Son témoignage écrit fait écho à celui d’une ancienne employé de TF1, qui a elle aussi transmis une lettre à l’émission d’enquête. Anonymement, elle raconte avoir rencontré Hulot “au début des années 90” lors “d’une réunion de travail autour d’Ushuaïa”. Après cette réunion, l’animateur l’invite à déjeuner, avant de l’agresser sexuellement une fois dans sa voiture.
“Il se tourne vers moi, me dit qu’il a passé un moment agréable et saisit ma main pour la plaquer sur son pantalon, au niveau de son sexe en début d’érection”, raconte-t-elle. Elle éclate de rire, un “réflexe” pour “sortir des situations embarrassantes par l’humour”. Elle prévient son employeur, “surpris” mais qui la “rassure” sur le plan professionnel en assurant qu’elle n’a “pas de raison de recroiser fréquemment l’animateur.” Par la suite, son patron recevra une lettre de Nicolas Hulot à Patrick Le Lay (ex-directeur de TF1, décédé en 2020) où il “dénigre le travail que je fais sur son émission et demandant de prendre des mesures afin d’y remédier”, raconte l’ancienne employé du groupe télévisuel. Soutenue par son patron, elle restera encore quelques années à TF1.

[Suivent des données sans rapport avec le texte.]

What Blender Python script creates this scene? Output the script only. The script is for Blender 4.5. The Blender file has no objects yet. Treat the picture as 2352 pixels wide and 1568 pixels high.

Hulot dénonce des “affirmations mensongères”
Nicolas Hulot a formellement démenti ces accusations dès mercredi, sur le plateau de BFMTV. “Ces affirmations sont mensongères”, a-t-il martelé, regrettant de ne pas avoir pu visionner l’émission d’Envoyé Spécial avant sa diffusion.
“Il n’y a d’ailleurs aucune enquête en cours sur ces faits”, a insisté son avocat Alain Jakubowicz dans un entretien au Point ce jeudi. “Le doute doit profiter à l’accusé”.
Élise Lucet dit, elle, avoir proposé à Nicolas Hulot et à ses avocats de regarder le reportage “avec les visages floutés”, afin que l’ancien ministre animateur présente sa version des faits. Mais ils “ont refusé”. La journaliste a toutefois diffusé durant l’émission le seul échange téléphonique qu’Envoyé Spécial a eu avec Nicolas Hulot, le 9 novembre. “Je suis anéanti, je ne peux même pas imaginer”, commente notamment Nicolas Hulot. “Je n’ai pas envie de me défendre. De toute façon, la parole des gens mis en cause aujourd’hui, elle est de fait dénaturée et suspecte”.